EXERCISE DETAILS: Render the material again word for word, skipping the pictures in it.

GIVEN INFORMATION:
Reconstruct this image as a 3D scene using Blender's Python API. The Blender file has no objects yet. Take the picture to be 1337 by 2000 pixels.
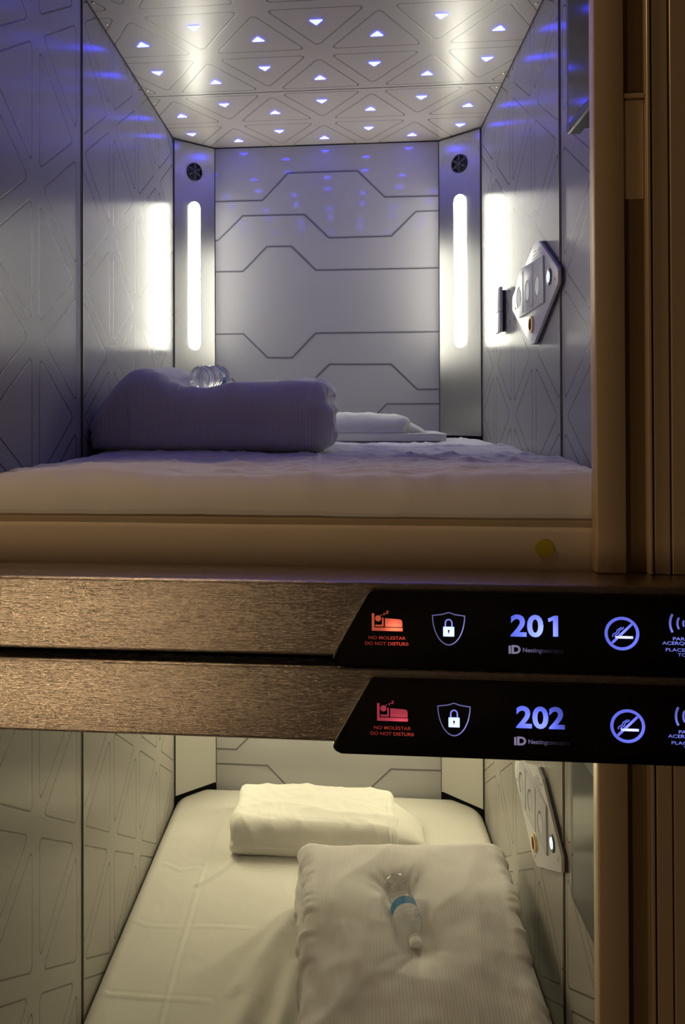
import bpy, bmesh, math, random
from mathutils import Vector, Matrix, noise
C = bpy.context.scene.collection
random.seed(7)
# ------------------------------------------------------------------ camera
H = 1.75                                   # camera height; the pods are measured from it
F, CX, CY = 1636.79, 509.08, 786.77        # focal length and principal point in pixels of 1337x2000
yaw, pitch, roll = -.0988, .0085, -.0027
fw = Vector((math.sin(yaw)*math.cos(pitch), math.cos(yaw)*math.cos(pitch), math.sin(pitch)))
rt = fw.cross(Vector((0, 0, 1))).normalized(); up = rt.cross(fw)
rt, up = math.cos(roll)*rt+math.sin(roll)*up, -math.sin(roll)*rt+math.cos(roll)*up
cd = bpy.data.cameras.new('camera'); cam = bpy.data.objects.new('camera', cd); C.objects.link(cam)
cd.sensor_fit = 'VERTICAL'; cd.sensor_height = 36; cd.lens = F/2000*36
cd.shift_x = (668.5-CX)/2000; cd.shift_y = (CY-1000)/2000; cd.clip_start = .02
M = Matrix((rt, up, -fw)).transposed().to_4x4(); M.translation = (0, 0, H); cam.matrix_world = M
bpy.context.scene.camera = cam
# ------------------------------------------------------------------ light and exposure
vs = bpy.context.scene.view_settings
vs.view_transform = 'Standard'; vs.look = 'None'; vs.exposure = 0; vs.gamma = 1
w = bpy.data.worlds.new('corridor_ambient'); bpy.context.scene.world = w; w.use_nodes = True
w.node_tree.nodes['Background'].inputs[0].default_value = (1, .72, .45, 1)
w.node_tree.nodes['Background'].inputs[1].default_value = .004
STRIP_UP, STRIP_LOW, LED = 30.0, 66.0, 1.85
def area(name, loc, target, size, power, col):
    l = bpy.data.lights.new(name, 'AREA'); l.energy = power; l.color = col; l.shape = 'RECTANGLE'; l.size, l.size_y = size
    o = bpy.data.objects.new(name, l); C.objects.link(o); o.location = loc
    o.rotation_euler = (Vector(target)-Vector(loc)).to_track_quat('-Z', 'Y').to_euler()
area('corridor_ceiling_lamp', (-.75, 1.02, H+1.28), (-.45, 1.15, H-.3), (.16, .16), 4.6, (1, .68, .38))
area('added_rail_light', (-1.36, -.84, H-.82), (-.6, 1.2, H-.4), (.20, 1.0), 9.5, (1, .69, .38))  # added unseen light, set low for the warm highlight on the rails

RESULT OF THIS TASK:
Reconstruct this image as a 3D scene using Blender's Python API. The Blender file has no objects yet. Take the picture to be 1337 by 2000 pixels.
import bpy, bmesh, math, random
from mathutils import Vector, Matrix, noise
C = bpy.context.scene.collection
random.seed(7)
# ------------------------------------------------------------------ camera
H = 1.75                                   # camera height; the pods are measured from it
F, CX, CY = 1636.79, 509.08, 786.77        # focal length and principal point in pixels of 1337x2000
yaw, pitch, roll = -.0988, .0085, -.0027
fw = Vector((math.sin(yaw)*math.cos(pitch), math.cos(yaw)*math.cos(pitch), math.sin(pitch)))
rt = fw.cross(Vector((0, 0, 1))).normalized(); up = rt.cross(fw)
rt, up = math.cos(roll)*rt+math.sin(roll)*up, -math.sin(roll)*rt+math.cos(roll)*up
cd = bpy.data.cameras.new('camera'); cam = bpy.data.objects.new('camera', cd); C.objects.link(cam)
cd.sensor_fit = 'VERTICAL'; cd.sensor_height = 36; cd.lens = F/2000*36
cd.shift_x = (668.5-CX)/2000; cd.shift_y = (CY-1000)/2000; cd.clip_start = .02
M = Matrix((rt, up, -fw)).transposed().to_4x4(); M.translation = (0, 0, H); cam.matrix_world = M
bpy.context.scene.camera = cam
# ------------------------------------------------------------------ light and exposure
vs = bpy.context.scene.view_settings
vs.view_transform = 'Standard'; vs.look = 'None'; vs.exposure = 0; vs.gamma = 1
w = bpy.data.worlds.new('corridor_ambient'); bpy.context.scene.world = w; w.use_nodes = True
w.node_tree.nodes['Background'].inputs[0].default_value = (1, .72, .45, 1)
w.node_tree.nodes['Background'].inputs[1].default_value = .004
STRIP_UP, STRIP_LOW, LED = 30.0, 66.0, 1.85
def area(name, loc, target, size, power, col):
    l = bpy.data.lights.new(name, 'AREA'); l.energy = power; l.color = col; l.shape = 'RECTANGLE'; l.size, l.size_y = size
    o = bpy.data.objects.new(name, l); C.objects.link(o); o.location = loc
    o.rotation_euler = (Vector(target)-Vector(loc)).to_track_quat('-Z', 'Y').to_euler()
area('corridor_ceiling_lamp', (-.75, 1.02, H+1.28), (-.45, 1.15, H-.3), (.16, .16), 4.6, (1, .68, .38))
area('added_rail_light', (-1.36, -.84, H-.82), (-.6, 1.2, H-.4), (.20, 1.0), 9.5, (1, .69, .38))  # added unseen light, set low for the warm highlight on the rails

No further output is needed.